Wednesday, March 4, 2026

Moving The Goal Posts

Throughout his political career Donald Trump has often articulated a disdain for open-ended military conflicts.  You know; Forever Wars.    

He has often cited the trillions of dollars spent in Iraq and Afghanistan suggesting the US received nothing in return.  As an America First Populist he has argued that these resources are better spent on domestic priorities.  Both he and his followers have frequently blamed warmongering globalists, neocons, military leadership and a shadowy Deep State for dragging the country into unnecessary conflicts.  And he has been consistent in deriding the notion of nation-building.  

I cannot argue any of the foregoing as there is truth to be found in all of it; particularly the costs in lives, both military and civilian.  The purpose of this post is nothing more than to note, as an outside observer, the shifting rationales cascading in the wake of Operation Epic Fury

Following the January 2020 drone strike that killed General Qasem Soleimani Trump claimed the action was necessary to head-off imminent and sinister attacks on US diplomats and service members. Pressed by Congress the administration later moved the goal posts and in a formal memo to Congress, deleted any reference to an imminent claim, instead justifying the strike as a response to past attacks and to deter future aggression. 

In 2025 President Trump launched Operation Midnight Hammer striking Iranian nuclear facilities in Natanz and Fordow.  The president announced the facilities were obliterated, effectively ending Iran's nuclear ambitions.  In short order, and in direct contradiction of earlier claims, the administration moved the goal posts claiming Iran was rebuilding the same facilities as a rationale for the recent escalation of hostilities.

Then the goal posts were planted on Iran's ballistic missile program.  The rationale was the Iran was developing intercontinental ballistic missiles capable of striking our homeland soon

Defense Secretary Hegseth moved the goal posts arguing that Iran's conventional missiles and drones were a shield protecting their nuclear ambitions thus requiring the US to first dismantle Iran's conventional military.

Secretary of State Rubio suggested that the recent wave of attacks were preemptive in nature arguing that the US struck Iran because it knew Israel was planning an attack; consequently, the US had to strike first to neutralize Iran's capacity to attack our middle eastern bases.  Goal posts moved, again. 

Ironically the most inconsistent is the regime change rationale requiring moving the goal posts in both end zones.  Trump himself appealed to the Iranian people to take control of your government as he cheered the death of Supreme Leader Ali Khamenei as a turning point.  Simultaneously, Defense Secretary Hegseth stated that the operations are not a so-called regime change war, framing it instead as a narrow mission to destroy specific Iranian military assets.  

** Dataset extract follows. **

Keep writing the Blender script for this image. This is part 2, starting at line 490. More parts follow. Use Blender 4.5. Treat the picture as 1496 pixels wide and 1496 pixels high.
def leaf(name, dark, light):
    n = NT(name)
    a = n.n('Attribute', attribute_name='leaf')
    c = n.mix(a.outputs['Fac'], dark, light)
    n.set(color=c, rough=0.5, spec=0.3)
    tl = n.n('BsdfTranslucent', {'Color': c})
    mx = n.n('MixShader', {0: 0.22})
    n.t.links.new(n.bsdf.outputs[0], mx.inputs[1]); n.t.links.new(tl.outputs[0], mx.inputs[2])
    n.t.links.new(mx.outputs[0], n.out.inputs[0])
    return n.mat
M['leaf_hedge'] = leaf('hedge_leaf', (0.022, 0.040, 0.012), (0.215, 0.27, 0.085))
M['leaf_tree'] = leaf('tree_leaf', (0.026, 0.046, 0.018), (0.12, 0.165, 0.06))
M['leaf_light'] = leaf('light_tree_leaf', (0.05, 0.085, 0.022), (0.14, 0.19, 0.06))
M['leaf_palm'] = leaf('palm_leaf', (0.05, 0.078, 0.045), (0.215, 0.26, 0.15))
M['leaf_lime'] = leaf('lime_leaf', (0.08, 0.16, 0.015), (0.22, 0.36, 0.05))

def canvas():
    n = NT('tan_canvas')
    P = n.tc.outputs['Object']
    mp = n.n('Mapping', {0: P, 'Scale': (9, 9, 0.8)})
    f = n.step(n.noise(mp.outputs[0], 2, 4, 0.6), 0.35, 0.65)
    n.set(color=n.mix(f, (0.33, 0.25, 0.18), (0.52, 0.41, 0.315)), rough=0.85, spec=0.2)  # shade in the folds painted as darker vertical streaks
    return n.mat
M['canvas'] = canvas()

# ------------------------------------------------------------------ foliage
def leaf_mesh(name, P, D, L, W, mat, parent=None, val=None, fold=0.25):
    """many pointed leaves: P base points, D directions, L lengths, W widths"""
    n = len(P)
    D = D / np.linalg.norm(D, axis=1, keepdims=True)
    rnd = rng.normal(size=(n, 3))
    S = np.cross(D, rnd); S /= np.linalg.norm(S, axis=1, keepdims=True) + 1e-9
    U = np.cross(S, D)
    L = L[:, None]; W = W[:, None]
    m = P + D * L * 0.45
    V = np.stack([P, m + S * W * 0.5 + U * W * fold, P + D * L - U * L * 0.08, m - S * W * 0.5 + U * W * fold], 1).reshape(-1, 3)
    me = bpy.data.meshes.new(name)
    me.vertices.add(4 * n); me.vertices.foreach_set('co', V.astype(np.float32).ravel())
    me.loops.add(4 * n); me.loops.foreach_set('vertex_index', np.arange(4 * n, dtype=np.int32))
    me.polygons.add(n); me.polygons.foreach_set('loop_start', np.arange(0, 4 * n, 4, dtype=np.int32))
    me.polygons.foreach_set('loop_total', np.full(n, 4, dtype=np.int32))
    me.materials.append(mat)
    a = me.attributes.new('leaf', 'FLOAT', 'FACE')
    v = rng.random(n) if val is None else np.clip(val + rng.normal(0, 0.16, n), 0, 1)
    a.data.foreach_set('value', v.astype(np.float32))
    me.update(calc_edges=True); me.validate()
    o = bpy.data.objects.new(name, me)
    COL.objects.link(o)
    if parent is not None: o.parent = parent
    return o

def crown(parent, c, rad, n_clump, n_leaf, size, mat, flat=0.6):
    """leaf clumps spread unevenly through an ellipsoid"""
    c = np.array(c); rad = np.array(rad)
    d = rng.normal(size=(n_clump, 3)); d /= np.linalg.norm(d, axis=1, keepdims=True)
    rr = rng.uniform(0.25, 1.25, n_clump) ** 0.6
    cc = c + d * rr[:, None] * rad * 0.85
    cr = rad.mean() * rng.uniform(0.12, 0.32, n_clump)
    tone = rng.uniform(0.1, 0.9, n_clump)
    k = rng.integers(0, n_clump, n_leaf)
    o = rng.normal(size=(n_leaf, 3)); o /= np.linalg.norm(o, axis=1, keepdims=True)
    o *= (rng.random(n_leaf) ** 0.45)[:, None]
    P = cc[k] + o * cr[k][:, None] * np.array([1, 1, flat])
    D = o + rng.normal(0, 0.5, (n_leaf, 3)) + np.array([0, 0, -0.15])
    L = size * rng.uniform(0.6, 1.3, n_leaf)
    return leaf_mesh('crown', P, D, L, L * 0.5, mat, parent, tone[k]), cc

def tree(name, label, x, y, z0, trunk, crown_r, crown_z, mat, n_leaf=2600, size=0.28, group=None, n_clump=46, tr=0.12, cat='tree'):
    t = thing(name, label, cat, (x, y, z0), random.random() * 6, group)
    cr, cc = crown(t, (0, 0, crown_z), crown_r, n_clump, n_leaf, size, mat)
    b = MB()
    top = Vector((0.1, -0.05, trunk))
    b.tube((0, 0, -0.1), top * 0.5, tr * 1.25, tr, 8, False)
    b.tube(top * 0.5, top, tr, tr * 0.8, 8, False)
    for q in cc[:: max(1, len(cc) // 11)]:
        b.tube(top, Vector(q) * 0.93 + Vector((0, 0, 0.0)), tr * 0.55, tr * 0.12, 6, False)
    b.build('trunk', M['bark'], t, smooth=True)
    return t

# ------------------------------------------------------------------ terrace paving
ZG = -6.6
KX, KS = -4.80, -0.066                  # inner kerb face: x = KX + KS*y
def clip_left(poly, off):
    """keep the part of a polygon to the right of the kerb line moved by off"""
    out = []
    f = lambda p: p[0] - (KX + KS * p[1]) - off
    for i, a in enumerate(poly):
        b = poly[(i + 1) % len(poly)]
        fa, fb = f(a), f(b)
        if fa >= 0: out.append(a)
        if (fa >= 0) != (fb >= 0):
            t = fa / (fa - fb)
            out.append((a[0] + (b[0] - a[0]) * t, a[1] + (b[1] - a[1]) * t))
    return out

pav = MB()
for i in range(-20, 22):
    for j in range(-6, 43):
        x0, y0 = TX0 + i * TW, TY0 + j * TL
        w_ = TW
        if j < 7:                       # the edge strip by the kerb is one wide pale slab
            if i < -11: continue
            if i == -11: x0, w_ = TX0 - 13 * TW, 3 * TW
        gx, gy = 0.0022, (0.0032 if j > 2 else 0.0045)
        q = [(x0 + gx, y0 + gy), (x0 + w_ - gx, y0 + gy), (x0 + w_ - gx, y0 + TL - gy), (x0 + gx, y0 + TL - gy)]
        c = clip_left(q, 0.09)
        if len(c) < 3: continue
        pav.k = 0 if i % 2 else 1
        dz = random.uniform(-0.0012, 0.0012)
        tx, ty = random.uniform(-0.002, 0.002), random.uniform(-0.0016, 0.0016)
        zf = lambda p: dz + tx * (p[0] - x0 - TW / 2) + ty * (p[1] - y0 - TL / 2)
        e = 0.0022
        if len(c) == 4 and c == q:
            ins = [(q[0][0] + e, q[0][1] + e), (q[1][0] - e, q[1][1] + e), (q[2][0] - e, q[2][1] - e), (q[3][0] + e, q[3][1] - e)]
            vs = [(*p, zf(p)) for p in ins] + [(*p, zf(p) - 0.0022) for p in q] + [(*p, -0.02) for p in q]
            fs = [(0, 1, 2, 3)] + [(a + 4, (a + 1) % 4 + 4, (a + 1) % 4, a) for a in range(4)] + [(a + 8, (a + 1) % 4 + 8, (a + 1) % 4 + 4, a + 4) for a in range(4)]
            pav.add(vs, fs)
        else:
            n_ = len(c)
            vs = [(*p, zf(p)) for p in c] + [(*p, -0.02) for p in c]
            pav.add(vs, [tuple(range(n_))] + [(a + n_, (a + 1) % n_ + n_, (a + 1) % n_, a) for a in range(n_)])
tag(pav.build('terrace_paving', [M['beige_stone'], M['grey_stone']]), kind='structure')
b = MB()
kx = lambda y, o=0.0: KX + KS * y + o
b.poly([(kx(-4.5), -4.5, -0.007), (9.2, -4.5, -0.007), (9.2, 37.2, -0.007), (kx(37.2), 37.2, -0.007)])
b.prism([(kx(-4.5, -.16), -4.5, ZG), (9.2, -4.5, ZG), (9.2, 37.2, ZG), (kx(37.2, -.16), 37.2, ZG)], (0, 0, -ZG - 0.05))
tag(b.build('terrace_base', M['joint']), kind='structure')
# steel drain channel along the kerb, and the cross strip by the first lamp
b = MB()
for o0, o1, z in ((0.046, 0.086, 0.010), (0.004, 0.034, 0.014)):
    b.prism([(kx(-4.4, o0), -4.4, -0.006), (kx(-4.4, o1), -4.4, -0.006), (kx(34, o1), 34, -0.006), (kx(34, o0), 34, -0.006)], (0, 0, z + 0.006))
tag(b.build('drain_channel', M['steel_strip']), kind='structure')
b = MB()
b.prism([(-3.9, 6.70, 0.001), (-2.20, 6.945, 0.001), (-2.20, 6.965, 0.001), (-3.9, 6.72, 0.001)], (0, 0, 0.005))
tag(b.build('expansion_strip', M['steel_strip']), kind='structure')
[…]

Trump Says Germany is Helping With Iran Strikes

Between you and me, and hopefully within a relatively short passage of time, the administration will settle on some sort of rationale.  The goal posts may look something like this:  With insufficient international and weakening domestic support, military losses, rising oil prices, market volatility, insufficient evidence of any Iranian opposition capacity for overthrowing the current theocracy and a general lack of progress towards whatever rationale the administration eventually settles-on, it will be TACO time. The President will declare a win and victoriously announce we've done all that is possible for freedom-loving Iranians and that it is now time to move-on leaving them to pick-up the pieces.

I happen to believe regime change is overreach.  For the sake of Americans who wear a uniform in service to this country and civilians caught in the crossfire I pray for sooner; rather than longer. 

EDIT to add one hour following publication:

Attacks have intensified, with Iranian drone and missile strikes heading towards the Arab Gulf states. Many of these states rely on costly U.S. interceptors, and with stockpiles dwindling, energy infrastructure could become exposed.